Pollution regulations help Chesapeake Bay seagrass rebound
The bay’s nitrogen concentrations have dropped 23 percent since 1984
Underwater grasses are growing back in the Chesapeake Bay. The plants now carpet three times as much real estate as in 1984, thanks to more than 30 years of efforts to reduce nitrogen pollution. This environmental success story shows that regulations put in place to protect the bay’s health have made a difference, researchers report the week of March 5 in Proceedings of the National Academy of Sciences.
Rules limiting nutrient runoff from farms and wastewater treatment plants helped to decrease nitrogen concentrations in the bay by 23 percent since 1984. That decline in nitrogen has allowed the recovery of 17,000 hectares of grasses, the new study shows — enough to cover roughly 32,000 football fields.
“This is one of the best examples we have of linking long-term research data with management to show how important that is in restoring this critical habitat,” says Karen McGlathery, an environmental scientist at the University of Virginia in Charlottesville who wasn’t involved in the research. ”I don’t know of any other system that’s so large and so complicated where these connections have been made.”
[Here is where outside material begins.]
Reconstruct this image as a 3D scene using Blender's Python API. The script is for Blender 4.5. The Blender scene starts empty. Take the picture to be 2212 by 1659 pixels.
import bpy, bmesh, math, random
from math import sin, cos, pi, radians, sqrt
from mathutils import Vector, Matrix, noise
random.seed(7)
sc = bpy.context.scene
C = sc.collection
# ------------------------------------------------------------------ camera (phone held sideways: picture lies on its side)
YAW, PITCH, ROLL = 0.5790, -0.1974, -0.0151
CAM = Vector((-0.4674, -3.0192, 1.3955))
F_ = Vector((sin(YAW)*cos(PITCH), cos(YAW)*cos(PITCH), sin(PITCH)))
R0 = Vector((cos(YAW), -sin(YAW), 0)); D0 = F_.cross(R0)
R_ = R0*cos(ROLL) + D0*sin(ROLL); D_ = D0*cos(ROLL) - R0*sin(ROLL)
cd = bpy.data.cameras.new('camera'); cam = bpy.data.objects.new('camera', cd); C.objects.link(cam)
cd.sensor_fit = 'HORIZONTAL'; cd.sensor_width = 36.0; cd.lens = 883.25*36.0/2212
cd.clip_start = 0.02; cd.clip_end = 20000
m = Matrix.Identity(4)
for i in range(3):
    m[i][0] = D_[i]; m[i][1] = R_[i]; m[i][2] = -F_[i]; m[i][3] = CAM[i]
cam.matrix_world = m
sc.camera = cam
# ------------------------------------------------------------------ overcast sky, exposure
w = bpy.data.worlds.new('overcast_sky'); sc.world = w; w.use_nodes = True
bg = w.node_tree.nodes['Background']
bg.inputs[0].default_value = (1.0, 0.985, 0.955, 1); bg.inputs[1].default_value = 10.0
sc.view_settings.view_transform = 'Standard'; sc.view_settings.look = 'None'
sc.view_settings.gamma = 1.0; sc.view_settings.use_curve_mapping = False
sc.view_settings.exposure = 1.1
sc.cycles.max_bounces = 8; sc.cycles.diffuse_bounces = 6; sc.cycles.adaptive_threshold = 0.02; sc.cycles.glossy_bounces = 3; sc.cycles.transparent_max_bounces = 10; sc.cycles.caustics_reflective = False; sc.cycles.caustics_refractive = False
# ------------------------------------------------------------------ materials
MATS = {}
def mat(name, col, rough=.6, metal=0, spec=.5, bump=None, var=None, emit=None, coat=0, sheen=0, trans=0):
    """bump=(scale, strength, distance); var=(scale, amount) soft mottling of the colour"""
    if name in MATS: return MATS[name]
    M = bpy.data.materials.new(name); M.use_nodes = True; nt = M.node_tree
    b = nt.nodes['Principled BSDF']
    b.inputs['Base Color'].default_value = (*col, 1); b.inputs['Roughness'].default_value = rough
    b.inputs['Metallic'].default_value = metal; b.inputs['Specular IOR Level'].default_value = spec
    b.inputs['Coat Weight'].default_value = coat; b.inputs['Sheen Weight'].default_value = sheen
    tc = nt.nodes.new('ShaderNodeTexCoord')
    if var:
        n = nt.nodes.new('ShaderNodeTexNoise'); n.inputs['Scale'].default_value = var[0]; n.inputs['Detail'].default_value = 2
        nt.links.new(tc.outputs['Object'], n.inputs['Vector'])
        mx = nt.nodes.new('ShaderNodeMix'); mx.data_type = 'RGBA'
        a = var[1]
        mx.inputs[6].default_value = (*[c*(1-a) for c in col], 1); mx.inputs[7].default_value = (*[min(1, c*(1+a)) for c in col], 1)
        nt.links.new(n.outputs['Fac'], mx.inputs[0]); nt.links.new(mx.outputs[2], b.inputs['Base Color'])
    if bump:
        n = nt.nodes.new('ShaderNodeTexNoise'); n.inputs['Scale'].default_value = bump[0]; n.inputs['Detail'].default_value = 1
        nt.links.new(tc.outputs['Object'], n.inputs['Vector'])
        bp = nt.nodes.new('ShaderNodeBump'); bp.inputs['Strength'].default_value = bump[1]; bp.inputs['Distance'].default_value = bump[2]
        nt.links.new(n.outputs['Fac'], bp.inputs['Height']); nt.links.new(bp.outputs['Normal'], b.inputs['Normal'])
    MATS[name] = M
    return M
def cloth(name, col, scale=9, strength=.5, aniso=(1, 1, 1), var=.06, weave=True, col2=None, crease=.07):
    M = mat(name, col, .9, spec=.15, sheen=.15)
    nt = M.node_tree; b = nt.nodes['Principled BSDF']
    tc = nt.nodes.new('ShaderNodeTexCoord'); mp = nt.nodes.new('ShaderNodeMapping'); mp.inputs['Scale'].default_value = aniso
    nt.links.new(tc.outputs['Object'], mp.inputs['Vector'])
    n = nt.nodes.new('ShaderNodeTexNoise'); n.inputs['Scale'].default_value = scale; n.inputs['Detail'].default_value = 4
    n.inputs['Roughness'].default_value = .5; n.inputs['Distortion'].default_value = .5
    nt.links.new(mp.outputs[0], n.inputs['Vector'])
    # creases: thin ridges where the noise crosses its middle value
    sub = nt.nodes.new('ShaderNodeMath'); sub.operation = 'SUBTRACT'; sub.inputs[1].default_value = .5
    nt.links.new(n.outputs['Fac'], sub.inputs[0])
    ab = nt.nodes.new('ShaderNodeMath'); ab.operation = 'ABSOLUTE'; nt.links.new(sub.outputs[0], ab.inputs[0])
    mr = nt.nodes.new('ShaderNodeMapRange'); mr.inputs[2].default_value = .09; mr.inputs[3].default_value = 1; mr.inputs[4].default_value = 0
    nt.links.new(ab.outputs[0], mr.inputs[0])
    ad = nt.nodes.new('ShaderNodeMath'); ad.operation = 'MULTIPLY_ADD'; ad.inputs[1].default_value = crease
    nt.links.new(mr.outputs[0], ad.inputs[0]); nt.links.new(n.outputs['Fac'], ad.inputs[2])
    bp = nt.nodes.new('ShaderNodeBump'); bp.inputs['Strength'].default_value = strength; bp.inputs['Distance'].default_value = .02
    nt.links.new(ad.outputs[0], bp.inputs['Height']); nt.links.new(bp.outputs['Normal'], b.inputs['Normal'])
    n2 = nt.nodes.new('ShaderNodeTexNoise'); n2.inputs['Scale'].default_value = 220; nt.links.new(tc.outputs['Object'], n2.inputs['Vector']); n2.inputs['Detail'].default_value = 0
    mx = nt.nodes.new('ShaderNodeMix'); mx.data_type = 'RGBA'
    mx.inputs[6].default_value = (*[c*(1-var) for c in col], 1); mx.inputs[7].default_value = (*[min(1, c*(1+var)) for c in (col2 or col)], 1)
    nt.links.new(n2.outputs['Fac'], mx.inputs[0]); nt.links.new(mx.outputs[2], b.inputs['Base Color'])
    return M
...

The bay’s aquatic vegetation, including seagrasses and freshwater grasses, is an important part of coastal ecosystems, says study coauthor Jonathan Lefcheck, a marine ecologist at the Bigelow Laboratory for Ocean Sciences in East Boothbay, Maine. Beds of underwater grasses act as nurseries that shelter young fish and aquatic invertebrates. The plants clean the water by trapping particulates, and stabilize shorelines by preventing erosion. But the once-lush grasses began dying off in the 1950s when the region’s human population boomed, and cities and farms dumped increasing amounts of nitrogen and other nutrients into the bay.
In the late 1970s and early 1980s, state and federal agencies took action, limiting the amount of nutrients that could enter the bay from farms, water treatment facilities and other sources. Those groups also instituted programs to monitor the bay’s health, building up the stockpile of information that Lefcheck and his colleagues have now analyzed.
The researchers looked at aerial surveys of the bay, data on water temperature and nutrient levels, as well as land and fertilizer use. Using mathematical equations to test which variables had the biggest impact on seagrass regrowth, the team pinned down nitrogen reduction as the driving force. That makes sense: Too much nitrogen in water promotes the growth of plankton, which can block sunlight, and algae, which can settle on the grass blades and smother them.
Now, though, researchers are seeing just the opposite. Grasses need clean water to get a foothold, but once they settle in, they “modify their own environment and make it better,” Lefcheck says. “Once you get a little bit established, it can take off.”